The public defenders assigned to Trinidad’s case had to sign agreements with the U.S. government called Special Administrative Measures, promising not to communicate any information between their client and the outside world. These agreements clearly violate the defendant’s right to counsel, who are under no obligation to sign such agreements. One might ask whether attorneys agreeing to these conditions are a part of the problem, particularly when Trinidad’s chosen lawyer, Oscar Silva, is not permitted to meet with him unless an FBI agent is present.

The case is full of problems with evidence, the jurisdiction of the court, and the political nature of the charges. But most important are the fundamental rights of the defendant. Trinidad has the right to be present for the cases against him in Colombia, and to have an attorney of his choice where he is judged.

Although the FARC may gain benefits from boycotting Colombian elections, or from enforcing an armed blockade in concert with union strikes, it will be making an error if it ignores the trials of its own members.
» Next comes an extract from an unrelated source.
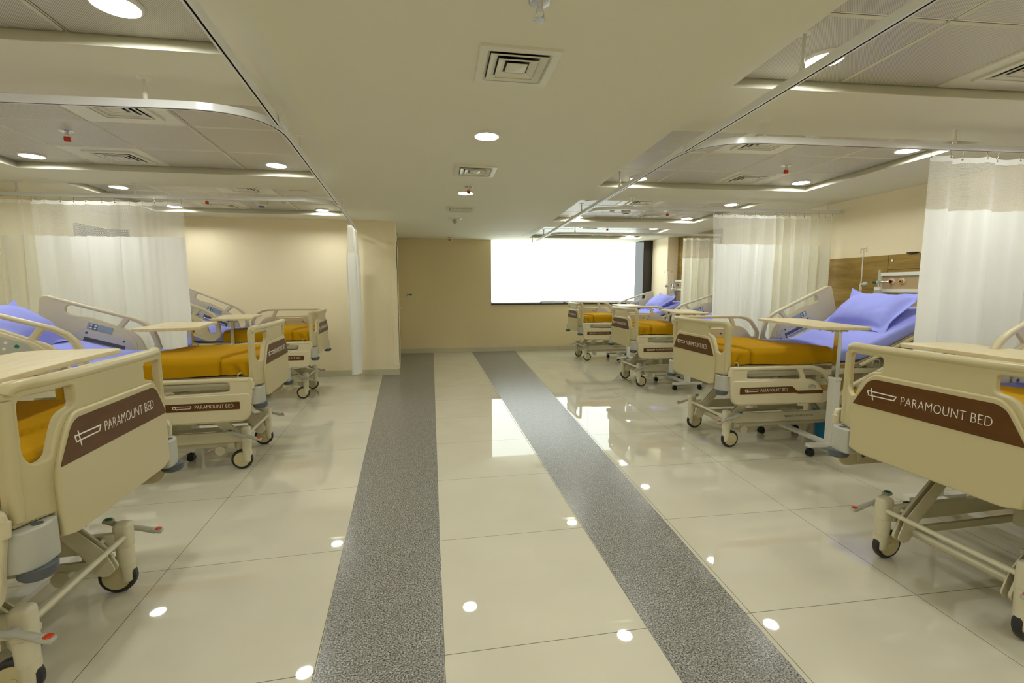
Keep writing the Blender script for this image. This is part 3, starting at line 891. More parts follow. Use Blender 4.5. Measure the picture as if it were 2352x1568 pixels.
FX = .17                                                   # outer plane of the footboard
def make_board(name, parent, x, face):
    """end board in the YZ plane; face=+1 looks to +x"""
    fr = frame((0, 0, 0), (0, face, 0), (0, 0, 1))          # (a,b) -> (y*face, z), normal +x*face
    W = .445
    out = rounded([(-W, .655), (-.345, .655), (-.34, .572), (-.285, .555), (.285, .555), (.34, .572), (.345, .655), (W, .655), (W - .006, 1.085), (-W + .006, 1.085)],
                  [.006, .004, .008, .03, .03, .008, .004, .006, .05, .05])
    def hole(s):
        h = [(s * .215, 1.035), (s * .405, 1.035), (s * .405, .86), (s * .385, .825), (s * .345, .83), (s * .325, .88), (s * .285, .955), (s * .215, .968)]
        return rounded(h, [.018, .03, .02, .02, .02, .04, .04, .018])
    m = MB()
    def bent(me, off):
        b = bmesh.new(); b.from_mesh(me)
        for yy in (-.335, .335):
            bmesh.ops.bisect_plane(b, geom=b.verts[:] + b.edges[:] + b.faces[:], plane_co=(yy, 0, 0), plane_no=(1, 0, 0))
        for v in b.verts:
            a = abs(v.co.x)
            if a > .335: v.co.z -= (a - .335) * .42
        bmesh.ops.transform(b, matrix=fr @ Matrix.Translation((0, 0, off)), verts=b.verts)
        m.add_bm(b)
    bent(plate_mesh(out, [hole(1), hole(-1)], .030, .008, 3), -.017)
    # raised lower shield
    sh = rounded([(-.342, .574), (-.285, .557), (.285, .557), (.342, .574), (.345, .80), (.285, .915), (.245, .952), (-.245, .952), (-.285, .915), (-.345, .80)],
                 [.004, .02, .02, .004, .06, .05, .05, .05, .05, .06])
    bent(plate_mesh(sh, [], .016, .006, 3), .003)
    # rounded top grip
    pts = [(-.427, .672), (-.427, .80), (-.4265, .92), (-.426, 1.03), (-.422, 1.048), (-.412, 1.060), (-.395, 1.067), (-.36, 1.069), (-.335, 1.069), (-.2, 1.066), (0, 1.066)]
    pts = pts + [(-p[0], p[1]) for p in pts[-2::-1]]
    P3 = []
    for a, b in pts:
        P3.append(fr @ Vector((a, b, -.013 - max(0, abs(a) - .335) * .42)))
    m.tube(P3, .0185, n=14)
    o = m.build(name, 'plastic', parent, ang=50)
    o.location = (x, 0, 0)
    return o, fr
def mattress_bm(A):
    # mattress with its blue sheet: loft of rounded rectangles along the raised backrest
    m = MB()
    path = [(.107, .0), (-.2, 0), (-.5, 0), (-.80, 0.0), (-1.0, 0), (-1.12, .010), (-1.20, .034)]
    for k in range(1, 8): path.append((-1.20 - k * .108 * math.cos(A), .034 + k * .108 * math.sin(A)))
    W, T = .405, .056; rings = []
    for i, (x, dz) in enumerate(path):
        a_, b_ = path[max(0, i - 1)], path[min(len(path) - 1, i + 1)]
        t = Vector((b_[0] - a_[0], 0, b_[1] - a_[1])).normalized(); up = Vector((-t.z, 0, t.x)) * -1
        if up.z < 0: up = -up
        c = Vector((x, 0, .790 + dz)); r = []
        shr = .96 if i in (0, len(path) - 1) else 1
        for q in rounded([(-W * shr, -T * shr), (W * shr, -T * shr), (W * shr, T * shr), (-W * shr, T * shr)], .035, 4):
            r.append(m.bm.verts.new(c + Vector((0, q.x, 0)) + up * (q.y + .004 * noise.noise(Vector((x * 4, q.x * 5, q.y * 9))))))
        rings.append(r)
    n = len(rings[0])
    for A_, B_ in zip(rings[:-1], rings[1:]):
        for k in range(n): m.bm.faces.new((A_[k], A_[(k + 1) % n], B_[(k + 1) % n], B_[k]))
    m.bm.faces.new(rings[0]); m.bm.faces.new(rings[-1][::-1])
    return m
def support_bm(A):
    m = MB()
    m.box((-.50, 0, .718), (1.22, .80, .016), bev=.004)
    m.box((-1.11 - .40 * math.cos(A), 0, .718 + .40 * math.sin(A)), (.80, .80, .016), (0, A, 0), bev=.004)
    for s in (-1, 1): m.tube([(-1.10, s * .42, .70), (-1.10 - .79 * math.cos(A), s * .42, .70 + .79 * math.sin(A))], .016, n=8)
    m.tube([(-.86, -.40, .70), (-.89, -.40, .712)], .008, n=6)
    return m
def make_bed_parts():
    root = empty('hospital_bed')
    fb, fr = make_board('footboard', root, FX, 1)
    # label band with lettering
    m = MB()
    band_ = rounded([(-.335, .795), (.335, .795), (.268, .912), (.238, .930), (-.238, .930), (-.268, .912)], [.006, .006, .03, .02, .02, .03])
    m.add_mesh(plate_mesh(band_, [], .003, .0008, 1), fr @ Matrix.Translation((0, 0, .0115)), 0)
    f2 = fr @ Matrix.Translation((0, 0, .0136))
    logo(m, f2, -.262, .862, .135, .050, .0045)
    lettering(m, f2, .335, .037, -.105, .860)
    m.build('label_band', ['label', 'letter'], fb, ang=30)
    hb, fr_h = make_board('headboard', root, -1.97, -1)
    # corner bumpers
    for s in (-1, 1):
        for xx, face, nm_ in ((FX, 1, 'corner_bumper'), (-1.97, -1, 'corner_bumper')):
            m = MB()
            tri = rounded([(-.085, s * .350), (.004, s * .350), (.012, s * .42), (-.015, s * .468), (-.085, s * .468)], [.006, .012, .035, .03, .015], 4)
            tri = [Vector((q[0] * face, q[1])) for q in tri]
            if s * face < 0: tri = tri[::-1]
            m.add_mesh(plate_mesh(tri, [], .125, .008, 2), Matrix.Translation((xx - .002 * face, 0, .589)), 0)
            m.cyl((xx - .018 * face, s * .405, .6505), (xx - .018 * face, s * .405, .6525), .015, n=18, mi=1)
            m.cyl((xx - .020 * face, s * .42, .505), (xx - .020 * face, s * .42, .53), .046, .048, n=22, mi=2)
            m.cyl((xx - .020 * face, s * .42, .495), (xx - .020 * face, s * .42, .505), .038, .046, n=22, mi=2)
            m.build(nm_, ['grey', 'dgrey', 'dgrey'], root, ang=40)
    # castors
    def caster(x, y, big=True):
        m = MB(); s = 1 if y > 0 else -1
        m.box((0, 0, .262), (.066, .062, .125), bev=.02, seg=3)
        m.cyl((0, 0, .125), (0, 0, .215), .031, .034, n=20)
        m.cyl((.006, 0, .058), (.004, 0, .13), .0265, .030, n=20)
        m.sph((.006, 0, .060), .0265, (1, 1, .6))
        o = m.build('caster', 'frame', root); o.location = (x, y, 0)
        m = MB()
        cx = -.035
        n = 28
        prof = [(.050, -.016), (.066, -.017), (.0735, -.010), (.0745, 0), (.0735, .010), (.066, .017), (.050, .016)]
        rg = [[m.bm.verts.new((cx + r * math.cos(2 * PI * k / n), yy, .0745 + r * math.sin(2 * PI * k / n))) for k in range(n)] for r, yy in prof]
        for A, B in zip(rg[:-1], rg[1:]):
            for k in range(n): m.bm.faces.new((A[k], A[(k + 1) % n], B[(k + 1) % n], B[k]))
        m.build('wheel', 'tyre', o)
        m = MB(); m.cyl((cx, -.019, .0745), (cx, .019, .0745), .055, n=28); m.cyl((cx, -.022, .0745), (cx, .022, .0745), .014, n=14)
        m.build('hub_disc', 'plastic', o)
        if big:
            m = MB()
            m.tube([(-.085, s * .062, .300), (-.02, s * .056, .272), (.03, s * .056, .262), (.095, s * .062, .238)], [.013, .012, .012, .014], n=10)
            m.cyl((0, s * .02, .262), (0, s * .06, .262), .013, n=14)
            m.box((.098, s * .063, .240), (.05, .034, .018), (0, R(18), 0), bev=.008); m.box((-.088, s * .063, .304), (.04, .034, .02), (0, R(14), 0), bev=.008)
            m.sph((.103, s * .063, .248), .0155, (1.1, .9, .3), mi=1); m.sph((-.088, s * .063, .314), .0155, (1.1, .9, .3), mi=2)
            m.build('brake_pedal', ['grey', 'red', 'green'], o)
        return o
    for y in (-.283, .283):
        caster(0, y); caster(-1.30, y, False)
    # base frame
    m = MB()
    for s in (-1, 1):
        m.box((-.65, s * .262, .245), (1.26, .03, .078), bev=.003)
        m.box((-.62, s * .215, .175), (1.05, .018, .035), bev=.002)
        m.box((-.115, s * .245, .22), (.05, .016, .13), bev=.003)
    m.box((-1.28, 0, .245), (.04, .52, .06), bev=.003)
    m.tube([(.012, -.262, .262), (.012, .262, .262)], .0115, n=12)
    m.tube([(-.10, -.23, .165), (-.10, .23, .165)], .019, n=12)
    m.cyl((-.20, .20, .13), (-.20, .235, .13), .035, n=20); m.cyl((-.20, -.20, .13), (-.20, -.235, .13), .035, n=20)
    m.box((-.75, 0, .245), (.05, .52, .05), bev=.003)
    m.box((-.62, 0, .3), (.34, .11, .09), bev=.01)
    bf = m.build('base_frame', 'frame', root)
    for s in (-1, 1):
        m = MB()
        f3 = frame((0, s * .2775, 0), (-s, 0, 0) if s > 0 else (1, 0, 0), (0, 0, 1))
        lx = .55 if s > 0 else -.95
        logo(m, f3, lx, .248, .085, .02, .0028, 0); lettering(m, f3, .18, .019, lx + .105, .248, 0)
        m.build('frame_lettering', 'darkletter', bf, ang=30)
    # lifting arms
    for x0, dirx in ((-.10, -1), (-1.10, -1)):
        for s in (-1, 1):
            a = [(.02, .125), (-.02, .118), (-.05, .145), (-.015, .235), (.03, .285), (.26, .535), (.31, .54), (.31, .50), (.10, .265), (.055, .20)]
            a = [(x0 - q[0] + .05, q[1]) for q in a]
            if x0 < -1: a = [(2 * (x0 + .0) - q[0] + .1, q[1]) for q in a]
            m = MB()
            m.add_mesh(plate_mesh(rounded(a, .015, 3), [], .012, .002, 1), frame((0, s * .232, 0), (1, 0, 0), (0, 0, 1)))
            m.add_mesh(plate_mesh(rounded(a, .015, 3), [], .006, .001, 1), frame((0, s * .205, 0), (1, 0, 0), (0, 0, 1)))
            bx = x0 + .04 if x0 > -1 else x0
            m.cyl((bx, s * .22, .262), (bx, s * .245, .262), .010, n=12); m.cyl((x0 + .055 if x0 > -1 else x0, s * .22, .145), (x0 + .055 if x0 > -1 else x0, s * .245, .145), .008, n=12)
            m.build('lift_arm', 'frame', root)
    # deck
    m = MB()
    for s in (-1, 1):
        m.box((-.42, s * .33, .56), (1.0, .035, .06), bev=.004)
        m.box((-.90, s * .405, .655), (2.0, .022, .045), bev=.004)
    for x in (.06, -.35, -.75, -1.2, -1.85): m.box((x, 0, .60), (.045, .78, .05), bev=.004)
    m.box((FX - .055, 0, .70), (.03, .84, .06), bev=.004)
    for x in (.02, -1.93):
        for s in (-1, 1): m.box((x, s * .39, .64), (.14, .05, .06), bev=.006)
    m.box((-.4, .12, .50), (.32, .12, .10), bev=.01); m.box((-.95, -.1, .50), (.3, .14, .10), bev=.01)
    m.tube([(-.1, .1, .52), (-.8, .1, .56)], .02, n=12)
    m.build('deck_frame', 'frame', root)
    m = support_bm(R(24.5))
    m.build('mattress_support', 'plastic', root)
    for x, y in ((-.62, .415), (-.62, -.415), (.05, .415), (.05, -.415), (-1.25, .425)):
        m = MB(); s = 1 if y > 0 else -1
        m.tube([(x - .035, y, .70), (x - .035, y + s * .006, .735), (x - .02, y + s * .008, .752), (x + .02, y + s * .008, .752), (x + .035, y + s * .006, .735), (x + .035, y, .70)], .005, n=8)
        m.build('mattress_retainer', 'chrome' if x < 0 else 'frame', root)
    m = mattress_bm(R(24.5))
    mo = m.build('mattress', 'blue', root, ang=70)
    mo['label'] = 'mattress under a periwinkle blue sheet'
    return root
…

The FARC should defend them in court. Regardless of the fairness or political nature of the trials, they do provide a forum for the FARC to explain its policies and make the case that it is an insurgent group rather than merely a drug trafficking organization. If the FARC doesn’t make these arguments, no one will. The trials will proceed with or without the participation of the FARC, and even the most liberal observers will have little to say as overworked attorneys paid by the U.S. government minimally defend FARC members.

It seems unlikely that the FARC will be intimidated by the new extradition program, or that any demobilization will be forthcoming, but this doesn’t mean that the FARC should simply ignore what is happening to its extradited members.